Die Geschichte war zu gut, als dass sie sich ein Boule­vardblatt entgehen lassen konnte. «Bei lebendigem Leibe zerfleischt: Kim warf seinen Onkel 120 Hunden zum Frass vor.» Unter diesem Titel publizierte «Blick Online» am 3. Januar eine Horrorgeschichte über Nordkoreas Diktator Kim Jong Un. Der Todes­kampf unter den Augen von «300 weiteren Funktio­nären» habe «eine Stunde gedauert». Als Quelle gab «Blick Online» die «chinesische Zeitung Wen Wei Po» an. Dutzende von Lesern kommentierten hasserfüllt: «Einfach nur krank dieser Mensch – eine tickende Zeitbombe.» Oder: «Solche Kreaturen darf man nicht einmal als krank bezeichnen – das wäre eine Beleidigung für wirklich Kranke.»

Die Geschichte hat einen Haken: Sie stimmt nicht. Klar ist auch, dass nicht die Hongkonger Boulevard­zeitung «Wen Wei Po» die Geschichte erfunden hat. Quelle war ein Blogeintrag des Satirikers Choi Seung-Ho auf dem chinesischen Internetportal Weibo.com

Und was macht der «Blick»? Nichts. Die Lügen­geschichte war bei Redaktionsschluss nach wie vor auf der Website abrufbar. 

Offen ist, ob die «Blick»-Journalisten jemals an den Inhalt glaubten. Denn die Quelle war für jeden Profi als dubios erkennbar.

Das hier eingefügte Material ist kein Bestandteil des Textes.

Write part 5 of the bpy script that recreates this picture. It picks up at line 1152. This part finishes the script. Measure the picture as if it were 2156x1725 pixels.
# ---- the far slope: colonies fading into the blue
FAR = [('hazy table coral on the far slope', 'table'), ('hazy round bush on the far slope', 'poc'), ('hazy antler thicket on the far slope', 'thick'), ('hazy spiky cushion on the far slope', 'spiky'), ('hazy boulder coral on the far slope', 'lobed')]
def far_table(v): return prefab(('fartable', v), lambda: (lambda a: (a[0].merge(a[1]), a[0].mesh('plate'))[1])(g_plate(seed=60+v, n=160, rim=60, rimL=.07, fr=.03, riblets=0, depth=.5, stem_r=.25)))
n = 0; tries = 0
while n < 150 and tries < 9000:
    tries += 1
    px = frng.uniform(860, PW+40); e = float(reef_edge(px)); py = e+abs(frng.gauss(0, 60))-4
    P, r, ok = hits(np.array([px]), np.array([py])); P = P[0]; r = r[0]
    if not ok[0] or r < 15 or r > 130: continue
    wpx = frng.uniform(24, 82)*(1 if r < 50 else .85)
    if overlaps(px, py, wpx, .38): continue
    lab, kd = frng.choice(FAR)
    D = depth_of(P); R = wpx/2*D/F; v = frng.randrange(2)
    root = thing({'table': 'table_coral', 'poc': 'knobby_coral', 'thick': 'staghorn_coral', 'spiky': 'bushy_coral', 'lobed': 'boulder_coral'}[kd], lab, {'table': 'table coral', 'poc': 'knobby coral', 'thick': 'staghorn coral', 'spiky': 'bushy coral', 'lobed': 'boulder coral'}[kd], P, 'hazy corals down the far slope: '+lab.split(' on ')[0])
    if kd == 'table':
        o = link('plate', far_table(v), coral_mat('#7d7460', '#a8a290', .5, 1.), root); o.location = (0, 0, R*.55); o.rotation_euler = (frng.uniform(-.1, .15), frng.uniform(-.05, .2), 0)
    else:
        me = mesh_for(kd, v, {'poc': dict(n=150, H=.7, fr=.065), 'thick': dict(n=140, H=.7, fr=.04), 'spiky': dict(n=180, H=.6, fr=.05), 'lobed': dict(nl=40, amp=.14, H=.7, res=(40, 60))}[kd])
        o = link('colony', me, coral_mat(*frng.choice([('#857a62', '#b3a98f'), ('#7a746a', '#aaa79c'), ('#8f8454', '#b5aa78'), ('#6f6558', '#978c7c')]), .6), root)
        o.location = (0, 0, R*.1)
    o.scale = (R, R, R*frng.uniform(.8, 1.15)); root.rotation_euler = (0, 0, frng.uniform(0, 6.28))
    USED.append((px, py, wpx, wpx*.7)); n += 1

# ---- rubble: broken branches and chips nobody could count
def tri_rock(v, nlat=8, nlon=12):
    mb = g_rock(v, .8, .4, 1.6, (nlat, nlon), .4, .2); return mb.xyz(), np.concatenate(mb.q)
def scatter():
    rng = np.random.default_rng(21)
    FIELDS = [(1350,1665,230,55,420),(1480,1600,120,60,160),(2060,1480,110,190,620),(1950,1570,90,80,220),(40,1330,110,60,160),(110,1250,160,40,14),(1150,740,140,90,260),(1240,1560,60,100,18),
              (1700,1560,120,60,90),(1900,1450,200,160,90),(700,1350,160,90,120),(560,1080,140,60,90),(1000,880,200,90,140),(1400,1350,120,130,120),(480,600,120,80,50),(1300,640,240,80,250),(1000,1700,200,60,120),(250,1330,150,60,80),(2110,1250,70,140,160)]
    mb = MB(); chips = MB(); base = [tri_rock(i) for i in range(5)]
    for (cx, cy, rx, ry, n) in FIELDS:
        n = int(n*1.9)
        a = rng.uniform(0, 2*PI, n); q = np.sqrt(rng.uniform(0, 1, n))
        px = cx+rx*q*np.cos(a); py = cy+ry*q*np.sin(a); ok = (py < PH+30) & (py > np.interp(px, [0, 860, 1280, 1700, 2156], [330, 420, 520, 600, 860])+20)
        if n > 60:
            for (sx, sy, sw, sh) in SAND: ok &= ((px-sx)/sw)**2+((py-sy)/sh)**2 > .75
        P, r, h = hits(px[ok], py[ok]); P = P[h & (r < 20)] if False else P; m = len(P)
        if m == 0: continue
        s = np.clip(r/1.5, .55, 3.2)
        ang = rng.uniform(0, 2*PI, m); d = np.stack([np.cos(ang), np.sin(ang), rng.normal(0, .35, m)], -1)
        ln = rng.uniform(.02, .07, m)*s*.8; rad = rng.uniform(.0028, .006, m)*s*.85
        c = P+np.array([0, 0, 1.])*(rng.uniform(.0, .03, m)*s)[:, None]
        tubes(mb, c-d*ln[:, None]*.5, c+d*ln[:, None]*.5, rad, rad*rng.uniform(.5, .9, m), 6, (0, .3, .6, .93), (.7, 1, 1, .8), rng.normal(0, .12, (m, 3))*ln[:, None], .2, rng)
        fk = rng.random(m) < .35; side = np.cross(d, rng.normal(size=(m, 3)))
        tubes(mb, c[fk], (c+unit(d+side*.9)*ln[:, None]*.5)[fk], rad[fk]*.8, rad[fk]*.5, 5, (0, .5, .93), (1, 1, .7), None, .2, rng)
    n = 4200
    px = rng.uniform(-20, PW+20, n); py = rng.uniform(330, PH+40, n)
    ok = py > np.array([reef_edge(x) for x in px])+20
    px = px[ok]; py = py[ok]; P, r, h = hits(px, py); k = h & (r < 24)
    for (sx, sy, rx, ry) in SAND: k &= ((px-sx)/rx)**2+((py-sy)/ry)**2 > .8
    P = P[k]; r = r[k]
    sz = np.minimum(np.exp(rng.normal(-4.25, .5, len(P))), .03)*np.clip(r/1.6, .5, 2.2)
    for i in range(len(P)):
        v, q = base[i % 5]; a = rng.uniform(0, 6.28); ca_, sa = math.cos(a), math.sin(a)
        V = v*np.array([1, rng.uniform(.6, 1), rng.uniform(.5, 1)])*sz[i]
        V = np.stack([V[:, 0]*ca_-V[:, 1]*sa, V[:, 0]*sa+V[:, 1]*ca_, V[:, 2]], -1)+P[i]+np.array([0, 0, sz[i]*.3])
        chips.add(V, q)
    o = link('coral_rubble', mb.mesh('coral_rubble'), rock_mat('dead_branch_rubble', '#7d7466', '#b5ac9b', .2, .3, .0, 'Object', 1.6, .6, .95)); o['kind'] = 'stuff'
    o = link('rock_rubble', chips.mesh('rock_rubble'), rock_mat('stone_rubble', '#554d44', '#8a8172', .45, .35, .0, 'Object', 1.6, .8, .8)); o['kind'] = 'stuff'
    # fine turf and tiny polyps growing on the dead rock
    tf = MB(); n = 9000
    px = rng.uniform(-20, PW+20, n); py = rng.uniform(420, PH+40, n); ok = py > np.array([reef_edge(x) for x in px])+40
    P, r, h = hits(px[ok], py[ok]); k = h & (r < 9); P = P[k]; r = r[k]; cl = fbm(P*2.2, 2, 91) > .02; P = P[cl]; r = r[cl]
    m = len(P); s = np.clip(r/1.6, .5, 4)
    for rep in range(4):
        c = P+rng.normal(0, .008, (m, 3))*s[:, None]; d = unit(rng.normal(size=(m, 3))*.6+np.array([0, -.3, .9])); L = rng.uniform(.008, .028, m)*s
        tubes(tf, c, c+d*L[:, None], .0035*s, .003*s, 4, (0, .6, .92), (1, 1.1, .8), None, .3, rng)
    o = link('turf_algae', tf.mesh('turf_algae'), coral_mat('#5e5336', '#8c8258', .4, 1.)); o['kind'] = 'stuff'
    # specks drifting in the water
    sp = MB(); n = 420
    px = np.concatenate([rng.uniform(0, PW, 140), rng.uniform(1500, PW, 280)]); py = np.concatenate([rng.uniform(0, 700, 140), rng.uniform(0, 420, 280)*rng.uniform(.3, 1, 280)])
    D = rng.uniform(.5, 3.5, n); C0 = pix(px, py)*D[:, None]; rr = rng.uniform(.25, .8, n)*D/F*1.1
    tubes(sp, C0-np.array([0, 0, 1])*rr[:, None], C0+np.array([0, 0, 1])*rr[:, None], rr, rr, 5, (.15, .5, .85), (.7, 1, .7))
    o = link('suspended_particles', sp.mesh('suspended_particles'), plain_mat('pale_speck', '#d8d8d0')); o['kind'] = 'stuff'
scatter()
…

Und hätte «Blick» an die Berufs­regel Nummer eins gedacht, wäre der Schwindel sofort aufgeflogen: Glaube nichts und niemandem, bevor du eine Nachricht nicht gegengecheckt hast. 

Immerhin: «Blick»-Leser sind nicht dumm. Ein Albert Knoll kommentierte: «Komisch, dass dem Artikel aus einem Hongkonger Käse­blatt so viel Glauben geschenkt wird. Wenn man sieht, wie viele Leute dieses Märchen für bare Münze nehmen, weiss man, wie Propaganda funktioniert.»